That is certainly an evolution. You have Primordia, which is technically about figuring out the right path through the adventure, then you have TTON's meres, which uses narrative branching like a CYOA, and now you have FG, which has different events that offer player choice and allow for different paths.
It may seem that FG's events are only loosely connected (the multi-event arcs) but that is misleading.
If you examine the system at the level of its interactions, the interconnectivity between the interactions is actually what drives the game. The players learn what interactions can occur and how these can be ordered advantageously.

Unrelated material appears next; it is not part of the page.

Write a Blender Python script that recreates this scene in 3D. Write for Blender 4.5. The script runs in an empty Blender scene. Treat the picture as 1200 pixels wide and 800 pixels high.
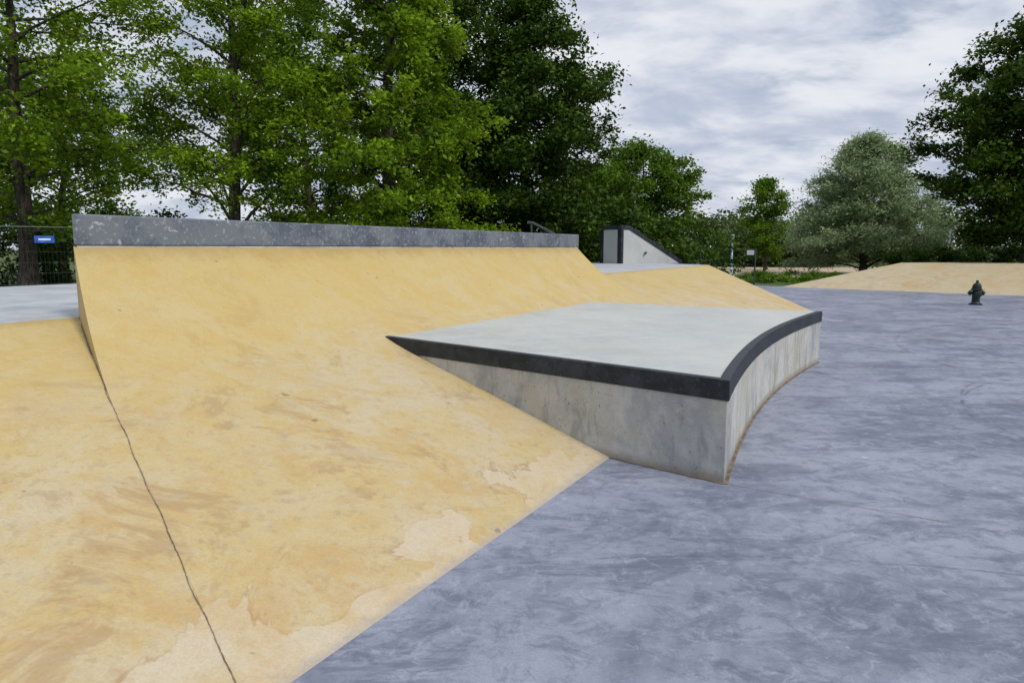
import bpy, bmesh, math, numpy as np
from mathutils import Vector, Matrix
R=math.radians
scene=bpy.context.scene
scene.view_settings.view_transform='Standard'
scene.view_settings.look='None'
scene.view_settings.exposure=0

# ---------------------------------------------------------------- frame of the bank: d along, n across
def W(d,n,z=0.0): return (0.673+.497*d-.868*n, 4.956+.868*d+.497*n, z)

# ---------------------------------------------------------------- node helper
class NT:
    def __init__(s,name):
        s.m=bpy.data.materials.new(name); s.m.use_nodes=True
        s.t=s.m.node_tree; s.t.nodes.clear()
        s.out=s.t.nodes.new('ShaderNodeOutputMaterial')
        s.pos=s.t.nodes.new('ShaderNodeNewGeometry').outputs['Position']
    def n(s,ty,**k):
        nd=s.t.nodes.new(ty)
        for a,b in k.items(): setattr(nd,a,b)
        return nd
    def l(s,a,b): s.t.links.new(a,b)
    def set(s,sock,v):
        if isinstance(v,bpy.types.NodeSocket): s.l(v,sock)
        else: sock.default_value=v
    def noise(s,scale,detail=4,rough=.6,dist=0,vec=None):
        nd=s.n('ShaderNodeTexNoise'); nd.inputs['Scale'].default_value=scale
        nd.inputs['Detail'].default_value=min(detail,5); nd.inputs['Roughness'].default_value=rough
        nd.inputs['Distortion'].default_value=dist
        s.l(vec or s.pos,nd.inputs['Vector']); return nd.outputs['Fac']
    def mapr(s,v,a,b,c=0.,d=1.):
        nd=s.n('ShaderNodeMapRange'); nd.interpolation_type='SMOOTHSTEP'
        s.set(nd.inputs[0],v)
        for i,x in enumerate((a,b,c,d)): nd.inputs[i+1].default_value=x
        return nd.outputs[0]
    def math(s,op,a,b=0.):
        nd=s.n('ShaderNodeMath',operation=op); s.set(nd.inputs[0],a); s.set(nd.inputs[1],b); return nd.outputs[0]
    def mix(s,f,a,b,mode='MIX'):
        nd=s.n('ShaderNodeMix',data_type='RGBA',blend_type=mode)
        s.set(nd.inputs[0],f)
        s.set(nd.inputs[6],a if not isinstance(a,tuple) else (*a,1)); s.set(nd.inputs[7],b if not isinstance(b,tuple) else (*b,1))
        return nd.outputs[2]
    def vmap(s,rot,scale):
        nd=s.n('ShaderNodeMapping'); nd.inputs['Rotation'].default_value=rot; nd.inputs['Scale'].default_value=scale
        s.l(s.pos,nd.inputs[0]); return nd.outputs[0]
    def dot(s,v):
        nd=s.n('ShaderNodeVectorMath',operation='DOT_PRODUCT'); s.l(s.pos,nd.inputs[0]); nd.inputs[1].default_value=v
        return nd.outputs['Value']
    def ring(s,cx,cy,r,w):
        nd=s.n('ShaderNodeVectorMath',operation='DISTANCE'); s.l(s.pos,nd.inputs[0]); nd.inputs[1].default_value=(cx,cy,0)
        return s.mapr(s.math('ABSOLUTE',s.math('SUBTRACT',nd.outputs['Value'],r)),0,w,1,0)
    def bump(s,h,st,dist=.01):
        nd=s.n('ShaderNodeBump'); nd.inputs['Strength'].default_value=st; nd.inputs['Distance'].default_value=dist
        s.l(h,nd.inputs['Height']); return nd.outputs[0]
    def finish(s,col,rough=.8,bump=None,metal=0,spec=.3):
        p=s.n('ShaderNodeBsdfPrincipled'); s.set(p.inputs['Base Color'],col if not isinstance(col,tuple) else (*col,1))
        s.set(p.inputs['Roughness'],rough); p.inputs['Metallic'].default_value=metal
        p.inputs['Specular IOR Level'].default_value=spec
        if bump: s.l(bump,p.inputs['Normal'])
        s.l(p.outputs[0],s.out.inputs[0]); return s.m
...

Naturally there are different views, the player experiences this as exploration, and you see this possibly as design and narration.
Technically the first interactions between the player and the game world are choosing the avatar's skills and loadouts. The player does not only interact with the events by making choices, but also interacts with the events in many more nuanced ways by bringing along items, a fetch and a warband. The player also acquires resources and items in events and the avatar's state can change. This is noteworthy because the player learns what to bring along to achieve desired results.

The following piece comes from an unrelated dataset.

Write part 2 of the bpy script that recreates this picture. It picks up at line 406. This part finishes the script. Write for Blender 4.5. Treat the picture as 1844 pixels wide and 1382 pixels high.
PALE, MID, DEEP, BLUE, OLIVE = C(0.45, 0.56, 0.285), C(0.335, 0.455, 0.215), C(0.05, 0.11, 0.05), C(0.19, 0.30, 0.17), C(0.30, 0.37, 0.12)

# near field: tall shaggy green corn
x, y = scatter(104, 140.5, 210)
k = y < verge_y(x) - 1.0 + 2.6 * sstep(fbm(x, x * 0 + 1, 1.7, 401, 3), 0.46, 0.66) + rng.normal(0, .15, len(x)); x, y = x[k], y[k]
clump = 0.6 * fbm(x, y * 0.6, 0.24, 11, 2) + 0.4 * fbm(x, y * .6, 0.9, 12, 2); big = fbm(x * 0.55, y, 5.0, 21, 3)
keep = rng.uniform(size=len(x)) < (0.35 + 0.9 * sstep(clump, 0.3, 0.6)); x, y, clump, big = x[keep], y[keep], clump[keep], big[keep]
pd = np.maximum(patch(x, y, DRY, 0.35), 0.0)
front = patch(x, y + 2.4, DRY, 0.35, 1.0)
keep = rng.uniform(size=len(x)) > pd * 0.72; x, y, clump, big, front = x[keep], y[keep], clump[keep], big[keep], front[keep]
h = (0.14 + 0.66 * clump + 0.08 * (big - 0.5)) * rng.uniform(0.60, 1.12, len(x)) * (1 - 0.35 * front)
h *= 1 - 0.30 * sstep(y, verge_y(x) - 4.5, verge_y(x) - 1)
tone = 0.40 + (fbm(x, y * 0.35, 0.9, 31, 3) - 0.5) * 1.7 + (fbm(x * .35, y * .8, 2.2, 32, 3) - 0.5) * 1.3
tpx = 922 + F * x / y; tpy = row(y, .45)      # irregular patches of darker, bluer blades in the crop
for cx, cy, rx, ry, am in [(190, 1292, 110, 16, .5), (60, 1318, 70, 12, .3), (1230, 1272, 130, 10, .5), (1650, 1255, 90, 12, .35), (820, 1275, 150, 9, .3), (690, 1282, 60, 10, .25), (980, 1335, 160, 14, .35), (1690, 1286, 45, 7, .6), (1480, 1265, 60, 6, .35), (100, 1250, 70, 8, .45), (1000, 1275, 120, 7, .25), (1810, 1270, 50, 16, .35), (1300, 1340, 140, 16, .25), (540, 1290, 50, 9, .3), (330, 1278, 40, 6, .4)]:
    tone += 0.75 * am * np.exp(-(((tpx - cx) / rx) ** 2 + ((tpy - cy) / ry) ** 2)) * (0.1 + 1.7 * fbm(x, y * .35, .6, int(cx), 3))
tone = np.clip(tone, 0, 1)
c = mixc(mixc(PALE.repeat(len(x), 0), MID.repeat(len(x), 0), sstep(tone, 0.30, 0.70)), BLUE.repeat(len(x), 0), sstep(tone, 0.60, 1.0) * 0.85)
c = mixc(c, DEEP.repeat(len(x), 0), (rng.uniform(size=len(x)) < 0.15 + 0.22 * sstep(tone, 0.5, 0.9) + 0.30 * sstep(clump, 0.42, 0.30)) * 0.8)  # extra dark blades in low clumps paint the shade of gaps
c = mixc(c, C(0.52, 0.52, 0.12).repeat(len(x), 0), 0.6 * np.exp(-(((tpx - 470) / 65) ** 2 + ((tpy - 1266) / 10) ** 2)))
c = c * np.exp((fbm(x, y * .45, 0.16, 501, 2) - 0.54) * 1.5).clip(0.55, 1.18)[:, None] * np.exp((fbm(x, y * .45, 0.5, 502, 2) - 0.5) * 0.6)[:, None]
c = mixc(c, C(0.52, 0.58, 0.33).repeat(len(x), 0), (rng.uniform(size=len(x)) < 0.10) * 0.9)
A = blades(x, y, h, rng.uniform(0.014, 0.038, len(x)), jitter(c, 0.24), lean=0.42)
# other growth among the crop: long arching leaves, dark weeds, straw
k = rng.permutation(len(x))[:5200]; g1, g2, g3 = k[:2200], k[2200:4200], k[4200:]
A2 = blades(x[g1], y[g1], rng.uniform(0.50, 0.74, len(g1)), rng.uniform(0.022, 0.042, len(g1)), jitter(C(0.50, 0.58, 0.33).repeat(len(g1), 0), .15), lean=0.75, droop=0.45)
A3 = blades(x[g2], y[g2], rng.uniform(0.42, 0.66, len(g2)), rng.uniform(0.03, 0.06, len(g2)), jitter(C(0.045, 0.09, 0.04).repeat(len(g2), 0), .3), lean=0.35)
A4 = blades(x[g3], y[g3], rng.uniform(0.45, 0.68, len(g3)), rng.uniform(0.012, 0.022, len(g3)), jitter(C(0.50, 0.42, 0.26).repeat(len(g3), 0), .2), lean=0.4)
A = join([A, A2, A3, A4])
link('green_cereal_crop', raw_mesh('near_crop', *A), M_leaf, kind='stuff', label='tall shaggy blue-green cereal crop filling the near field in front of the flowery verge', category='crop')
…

This is actually very good design, because it focuses gameplay on an engaging mental activity.
But there is more to it. Cutting edge AI research shows that loosely connected events that adapt to the context are better suited to create systems that assume a natural order than more rigidly interconnected events. In this respect your design has a better chance of creating paths that genuinely feel like a consequence of the player's choices than KoDP.
Conversely, a bigger effort is required to make the interactions that drive the system do their work.
It seems you know this intuitively, that the traits, fetches, warbands, items and gold (are there more resources?) play a key role in the events.
It cannot be stressed enough that getting the foundation in order is paramount. How the world works, how its inhabitants interact with each other and the environment, and how their interactions are circumscribed. If you get this right, you have opened the door to create a convincing world and craft a game that lives in it.
As a writer you start this process in your imagination and flesh out the world step by step. If you write a book you can define the events and adapt these as your narrative evolves. The same holds for writing an adventure like Primordia. But as you have seen in TTON and now in FG, these require a much more involved type of writing that requires you to imagine different choices and outcomes.
Games have done that in a limited form before, for example Weird Worlds and FTL, but the design mantra for these games was to keep the events self-contained and only have the outcome impact your stats.
It appears that you have a bigger goal here, to make the traits, fetches, warbands and items narratively meaningful. This is ambitious and a warning seems in order. I suppose you have heard of the Legend of
Paal Paysam, but the principle holds for the design of interactions as well. In essence it means that you can only implement a small fraction of the potential interactions, and the choice of this is what truly limits the potential of your game.
You have at least traits, fetches, warbands and items. If you draw up a matrix of what interacts with what, you will discover that there is an astonishing amount of interactions. For example, your warband can have skalds, priests, maidens, witches, berserkers and at least three can trigger individual outcomes in the "Till Death" event.
The straightforward approach, simply to see how much you can manage to write, will work. It's not so much a limit of the events and choice and consequence that you write. It's more of what you don't do, so that people will ask, if I have this fetch, should it not also work in event X and Y? It's the expectations that are raised when players begin to learn and explore the game.
I have no doubt that FG will be a good game anyway. Eventually people will learn that a game somehow must be limited.
Still, there are ways to mitigate the limitations and to extend the reach of the game considerably.
Given that the interactions are ultimately the centerpieces that drive the events, I'd recommend to use two tools and a slight change to the game development process. Maybe you already use these, but there is no harm in mentioning their use.
The general idea is to define the interactions not directly (i.e. the witch can resolve the "Till Death" event by tricking the dead men) but to associate properties with each trait, fetch, party member, item and resource that define their use. I.e. the witch can trick the dead men, the death lore can send dead to their rest, the maiden can have sex, the priest can invoke the law and so on. Obviously each item can have many uses.
The first tool would be to associate and manage all these properties that any item in the game can have. This is the easy part.
The second tool would be to define events first abstractly, what options these will offer and how these correspond to the properties of the items in the game. This will need repeating for each outcome and its associated options as well. Once the events are defined abstractly, the tool will display the entire branching event outcome graph will all possible items that can resolve a problem and what rewards are offered.
The main use of this tool is to aid your writing that you can view what events are already described and add text interactively if you wish to write an event-specific problem/outcome/reward. But primarily it allows a layered approach to the writing so that each interaction type can have default text. E.g. give gold as an option and the jarl concurs with your request as an outcome. Plus all the intermediate layers, event-specific default text, defaults for groups of events described by their properties and so on.
Naturally it is possible to manage this all manually. While it is an effort to produce these tools, they will save you a ton of time down the road, particularly once you begin adapting items and interactions and do QA later on.
That's what I can think of right away without more specific knowledge, but I will ponder a bit whether there are more simple means to improve the process.
But as already mentioned, the most important thing is that you get the foundation right, that you understand how the game world works. But from what you have described so far, I have no doubt that you are on the right track.